The county’s planning staff is looking at several alternative east-west routes, among them Ridge Road, County Line Road, Tower Road and State Road 52. But planners still think an elevated toll road would move traffic more effectively, and they’re betting that it could be more palatable to residents in another 20 or 25 years, after they’ve spent countless hours in stuck in traffic on S.R. 54.

Atefi said the study will include “sensitivity testing” of the various alternative routes. In other words, if the state widens S.R. 52 to six lanes, how many trips would that take off S.R. 54? What if the county widens County Line Road to four lanes? And so on.

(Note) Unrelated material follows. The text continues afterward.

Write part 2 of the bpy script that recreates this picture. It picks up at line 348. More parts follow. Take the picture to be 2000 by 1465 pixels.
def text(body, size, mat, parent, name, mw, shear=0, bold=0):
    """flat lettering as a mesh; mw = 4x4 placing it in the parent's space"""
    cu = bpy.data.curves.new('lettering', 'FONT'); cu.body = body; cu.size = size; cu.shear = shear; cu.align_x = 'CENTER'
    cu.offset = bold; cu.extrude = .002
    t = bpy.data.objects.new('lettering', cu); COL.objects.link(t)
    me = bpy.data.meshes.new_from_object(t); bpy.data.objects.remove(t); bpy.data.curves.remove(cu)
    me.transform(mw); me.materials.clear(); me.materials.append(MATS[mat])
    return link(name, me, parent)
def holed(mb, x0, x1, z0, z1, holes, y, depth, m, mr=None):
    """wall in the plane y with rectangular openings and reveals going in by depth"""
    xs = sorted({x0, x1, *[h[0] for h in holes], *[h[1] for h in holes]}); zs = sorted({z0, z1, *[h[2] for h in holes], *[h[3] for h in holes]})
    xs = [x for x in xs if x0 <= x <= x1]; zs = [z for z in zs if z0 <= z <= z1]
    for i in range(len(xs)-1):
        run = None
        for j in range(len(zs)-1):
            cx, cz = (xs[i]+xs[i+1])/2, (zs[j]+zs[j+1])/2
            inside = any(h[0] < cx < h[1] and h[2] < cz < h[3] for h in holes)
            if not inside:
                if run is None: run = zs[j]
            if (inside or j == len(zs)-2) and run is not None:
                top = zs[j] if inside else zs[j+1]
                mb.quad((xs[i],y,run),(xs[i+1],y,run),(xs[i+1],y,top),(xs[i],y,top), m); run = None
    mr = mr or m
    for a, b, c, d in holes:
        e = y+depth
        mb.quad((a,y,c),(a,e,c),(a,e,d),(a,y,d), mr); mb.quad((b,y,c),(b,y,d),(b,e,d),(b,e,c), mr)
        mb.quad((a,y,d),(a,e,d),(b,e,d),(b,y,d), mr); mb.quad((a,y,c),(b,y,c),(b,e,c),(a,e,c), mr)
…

Moving forward with those projects could delay the need for a “major improvement” on S.R. 54, but it only postpones the inevitable, he said.

“On (S.R. 54) itself, we’re also going to be looking at different alternatives. One is the alternative nobody likes: the dreaded four-lane elevated road,” he said.

The study also will look at widening S.R. 54 to eight lanes. “With the volume we saw, eight lanes is not going to solve it, and we thought going over eight lanes is something you don’t want to do,” Atefi said. “Because you also have to add in turn lanes, and it just gets unmanageable. It’s really not good planning to go beyond six lanes.”

Zephyrhills City Councilman Lance Smith said the study also should consider alternative routes in Hillsborough County. “It seems to me it’s a regional issues since so much of the traffic is coming up from Hillsborough,” he said.

But Atefi corrected him, saying that 90 percent of the trips on S.R. 54 are local. “It’s our issue,” he said.

Leaders of the grassroots Pasco Fiasco group, which organized thousands of toll road opponents, want the elevated highway removed from the county’s Long Range Transportation Plan. They’re still planning a rally May 19 at Sunlake High School.